On the subject of visibility from the deck of a brightly lit ship at night, compare the ice berg evidence given by Scarrot, Harder and Rowe.

Scarrott: "I saw an iceberg that I took it we had struck. It would be abaft the beam then - abaft the starboard beam....it seemed the ship was acting on her helm and we had swung clear of the iceberg... Her stern was slewing off the iceberg. Her starboard quarter was going off the icebergs, and the starboard bow was going as if to make a circle round it.

Harder: " The iceberg was, I should say, about 50 to 100 feet away.

Rowe: "It was very close to the ship, almost touching it....t was so near that I thought it was going to strike the bridge."

Scarrott had just emerged from a brightly lit accommodation.
Harder was in bed and almost asleep. We can safely assume that was in a darkened room looking out at a white object which doubtless was reflecting the glow of the passing ship's lights.
Rowe's night vision would be curtailed but it is not an influencing factor since the ice passed less than 10 feet from where he was standing at the stern.


If Scarrott did see that iceberg then he must have seen it when Titanic was almost stopped. Given the fact that emerged from a lit area, I doubt if he saw it at all at the time he said he did. If he did, then the ideas about how far the berg could have been seen is anyone's guess.

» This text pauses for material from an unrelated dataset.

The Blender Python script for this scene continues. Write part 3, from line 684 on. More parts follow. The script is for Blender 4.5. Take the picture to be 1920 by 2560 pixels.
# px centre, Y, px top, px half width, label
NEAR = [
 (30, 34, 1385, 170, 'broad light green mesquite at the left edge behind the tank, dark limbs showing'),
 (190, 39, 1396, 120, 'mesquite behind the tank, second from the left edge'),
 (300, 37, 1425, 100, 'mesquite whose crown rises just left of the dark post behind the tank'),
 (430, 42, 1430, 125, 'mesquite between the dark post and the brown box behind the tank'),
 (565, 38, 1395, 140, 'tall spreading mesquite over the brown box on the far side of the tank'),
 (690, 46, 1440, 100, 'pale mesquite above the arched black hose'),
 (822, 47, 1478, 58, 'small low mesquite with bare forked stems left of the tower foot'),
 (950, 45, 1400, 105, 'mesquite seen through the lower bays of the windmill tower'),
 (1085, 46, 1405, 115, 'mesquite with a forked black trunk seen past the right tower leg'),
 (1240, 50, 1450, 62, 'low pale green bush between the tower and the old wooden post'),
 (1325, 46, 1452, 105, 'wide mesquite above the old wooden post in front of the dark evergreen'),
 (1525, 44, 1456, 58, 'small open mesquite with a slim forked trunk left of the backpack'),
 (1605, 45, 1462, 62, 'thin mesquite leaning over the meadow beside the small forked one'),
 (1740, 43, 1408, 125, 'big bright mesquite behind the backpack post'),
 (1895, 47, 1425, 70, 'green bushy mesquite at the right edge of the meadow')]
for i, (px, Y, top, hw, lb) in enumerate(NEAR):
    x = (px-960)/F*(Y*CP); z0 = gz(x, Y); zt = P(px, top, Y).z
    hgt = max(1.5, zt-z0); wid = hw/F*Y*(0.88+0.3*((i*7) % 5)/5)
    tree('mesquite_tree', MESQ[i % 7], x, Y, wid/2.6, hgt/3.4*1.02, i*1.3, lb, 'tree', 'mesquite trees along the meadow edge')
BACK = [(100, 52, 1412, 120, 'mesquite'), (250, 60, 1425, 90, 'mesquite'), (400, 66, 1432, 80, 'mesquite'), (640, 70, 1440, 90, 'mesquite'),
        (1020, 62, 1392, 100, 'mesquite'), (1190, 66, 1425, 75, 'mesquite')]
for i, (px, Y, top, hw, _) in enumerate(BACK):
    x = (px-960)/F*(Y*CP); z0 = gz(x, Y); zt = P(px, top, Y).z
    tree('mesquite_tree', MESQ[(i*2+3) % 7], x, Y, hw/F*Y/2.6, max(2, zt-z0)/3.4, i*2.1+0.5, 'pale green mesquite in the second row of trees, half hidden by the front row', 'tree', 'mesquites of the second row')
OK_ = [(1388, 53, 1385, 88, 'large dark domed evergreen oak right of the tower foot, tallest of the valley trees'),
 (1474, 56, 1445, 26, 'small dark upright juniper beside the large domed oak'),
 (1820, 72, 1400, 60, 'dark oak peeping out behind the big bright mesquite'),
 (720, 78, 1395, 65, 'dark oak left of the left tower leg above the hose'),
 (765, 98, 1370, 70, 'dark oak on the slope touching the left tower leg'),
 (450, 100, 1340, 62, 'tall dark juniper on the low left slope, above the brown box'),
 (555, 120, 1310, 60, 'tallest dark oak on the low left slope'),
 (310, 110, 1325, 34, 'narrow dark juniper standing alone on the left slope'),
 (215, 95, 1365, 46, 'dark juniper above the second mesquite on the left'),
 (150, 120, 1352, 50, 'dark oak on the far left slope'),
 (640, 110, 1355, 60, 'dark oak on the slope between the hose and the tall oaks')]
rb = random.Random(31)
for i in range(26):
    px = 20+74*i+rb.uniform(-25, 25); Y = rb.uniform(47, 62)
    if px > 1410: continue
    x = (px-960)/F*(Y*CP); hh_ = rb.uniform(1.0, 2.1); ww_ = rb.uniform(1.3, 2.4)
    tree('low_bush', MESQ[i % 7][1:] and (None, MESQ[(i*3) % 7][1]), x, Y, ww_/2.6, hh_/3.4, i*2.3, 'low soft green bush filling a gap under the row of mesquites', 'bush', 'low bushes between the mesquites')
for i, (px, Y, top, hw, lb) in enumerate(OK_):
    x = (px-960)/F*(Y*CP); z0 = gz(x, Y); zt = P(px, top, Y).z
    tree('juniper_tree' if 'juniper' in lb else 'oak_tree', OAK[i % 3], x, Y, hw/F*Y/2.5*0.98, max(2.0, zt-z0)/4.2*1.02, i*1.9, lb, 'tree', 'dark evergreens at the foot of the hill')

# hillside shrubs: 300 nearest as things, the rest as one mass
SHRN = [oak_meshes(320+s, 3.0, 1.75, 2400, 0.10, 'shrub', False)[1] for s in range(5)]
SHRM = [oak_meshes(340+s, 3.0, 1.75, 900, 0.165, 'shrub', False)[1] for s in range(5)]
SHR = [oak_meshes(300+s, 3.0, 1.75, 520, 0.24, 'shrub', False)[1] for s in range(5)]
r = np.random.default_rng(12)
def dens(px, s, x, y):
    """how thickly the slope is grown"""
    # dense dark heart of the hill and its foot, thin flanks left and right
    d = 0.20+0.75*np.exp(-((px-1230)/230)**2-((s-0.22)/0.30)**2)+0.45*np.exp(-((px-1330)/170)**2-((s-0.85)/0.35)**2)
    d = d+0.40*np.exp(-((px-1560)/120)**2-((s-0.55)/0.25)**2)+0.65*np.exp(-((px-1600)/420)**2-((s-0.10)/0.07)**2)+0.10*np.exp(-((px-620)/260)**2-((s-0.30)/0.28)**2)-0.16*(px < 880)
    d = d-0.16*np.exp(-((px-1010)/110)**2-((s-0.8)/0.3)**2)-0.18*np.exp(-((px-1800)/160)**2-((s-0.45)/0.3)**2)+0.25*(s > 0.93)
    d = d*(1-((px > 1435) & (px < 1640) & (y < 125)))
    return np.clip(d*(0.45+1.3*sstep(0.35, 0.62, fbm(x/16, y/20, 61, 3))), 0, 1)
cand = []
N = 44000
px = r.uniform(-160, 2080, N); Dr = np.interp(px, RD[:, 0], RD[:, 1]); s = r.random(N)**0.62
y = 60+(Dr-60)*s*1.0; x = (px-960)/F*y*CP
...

If the iceberg was almost touching the ship's bridge and less than 10 feet from the stern when it passed Rowe, then there is no way, the stern could have swung out away from it under hard right rudder to put the berg on the quarter with the vessel stopped.
If Harder saw that berg, even 30 feet off the ship's side, then the ship was closing with the ice and still under hard left rudder. However if it seemed up against the ship's side the Lookouts - out from from the ship's side to Harder - then back- in toward the ship's side to Rowe; the impact must gave caused the stern to initially kick southward.